El montaje eminentemente teatral de Ursel y Karl-Ernst Herrmann que se puede ver en el Teatro Real de Madrid —y que cuenta ya con 30 años a la espalda—subraya los elementos más íntimos de la partitura, recorrida por una exposición no tanto de hechos históricos (se encara una trama endeble, en realidad, en el igualmente endeble libreto de Metastasio adaptado por Mazzolà) como de sentimientos sin edad (el amor, la venganza, la amistad, la fidelidad, la dignidad). De ahí la sencillez escénica del planteamiento en un blanco absoluto con reflejos en la parte inferior, roto únicamente por dos salidas laterales, tres óculos y una gran valva regia frontal que proporcionó un momento visual verdaderamente impactante con trampantojo peristilado y estatua ardiente incluida en el pasaje de la quema del Capitolio. Con pocos elementos (alguna silla, un trono, una gran columna, coronas de laurel), es evidente en esta producción el protagonismo del vestuario, de inspiraciones cronológica y hasta espacialmente diversas (clásico, XVIII, contemporaneidad), orientado a perfilar la psicología de los personajes: el abnegado servilismo de Publio, la perversa sofisticación de Vitellia, la romántica ingenuidad de Servilia... 
En lo vocal, la gran cantante de la noche fue Kate Aldrich, entregada y convincente en su papel de Sesto, con una voz homogénea, bien tallada y proyectada, que supo resolver los diversos pasajes difíciles de su papel y aportar los matices adecuados. A prudente distancia la siguió Serena Malfi como Annio, con voz más pequeña y menos expresiva, pero esforzada y con muy buenos momentos (qué bonito su dúo en la barca con Servilia). Amanda Majeski, de imponente presencia como Vitellia (y tan exquisitamente vestida) resultó, a pesar de su voz grande, irregular y destemplada en ciertos agudos y poco elegante en los graves, por no apuntar su marcado vibrato.
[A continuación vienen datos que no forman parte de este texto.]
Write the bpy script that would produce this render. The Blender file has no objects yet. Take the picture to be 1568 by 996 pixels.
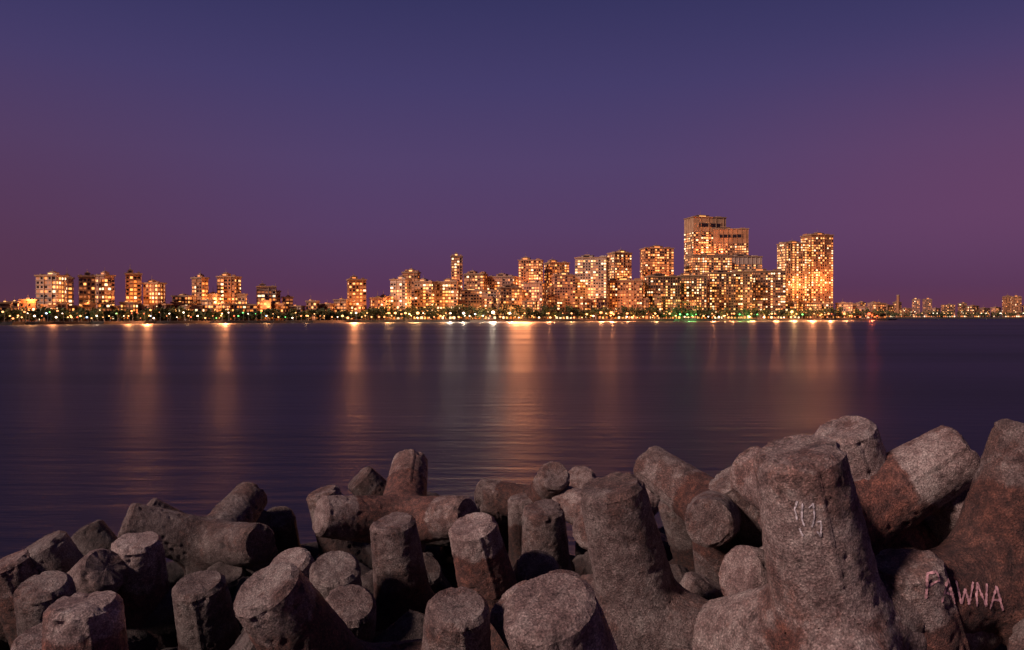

Yann Beuron fue un Tito poco afortunado, inseguro, corto de aliento, con agudos en falsete y nula implicación dramática. María Savastano (Servilia) y Guido Loconsolo (Publio) cumplieron. Merece una mención especial el coro, que lució empastado, compacto y espléndido. 
En la dirección musical, Thomas Hengelbrock tal vez no brilló, pero supo llevar con suma corrección la orquesta, imprimiendo a la partitura limpieza y cierta vivacidad (no confundir con rapidez). Debe destacarse la intervención del clarinete, que encontró en «Parto, parto, ma tu ben mio» su momento de gloria. 
En conjunto, una producción que aún alberga interés en su ya larga trayectoria al servicio de un Mozart versátil, generoso y siempre sorprendente.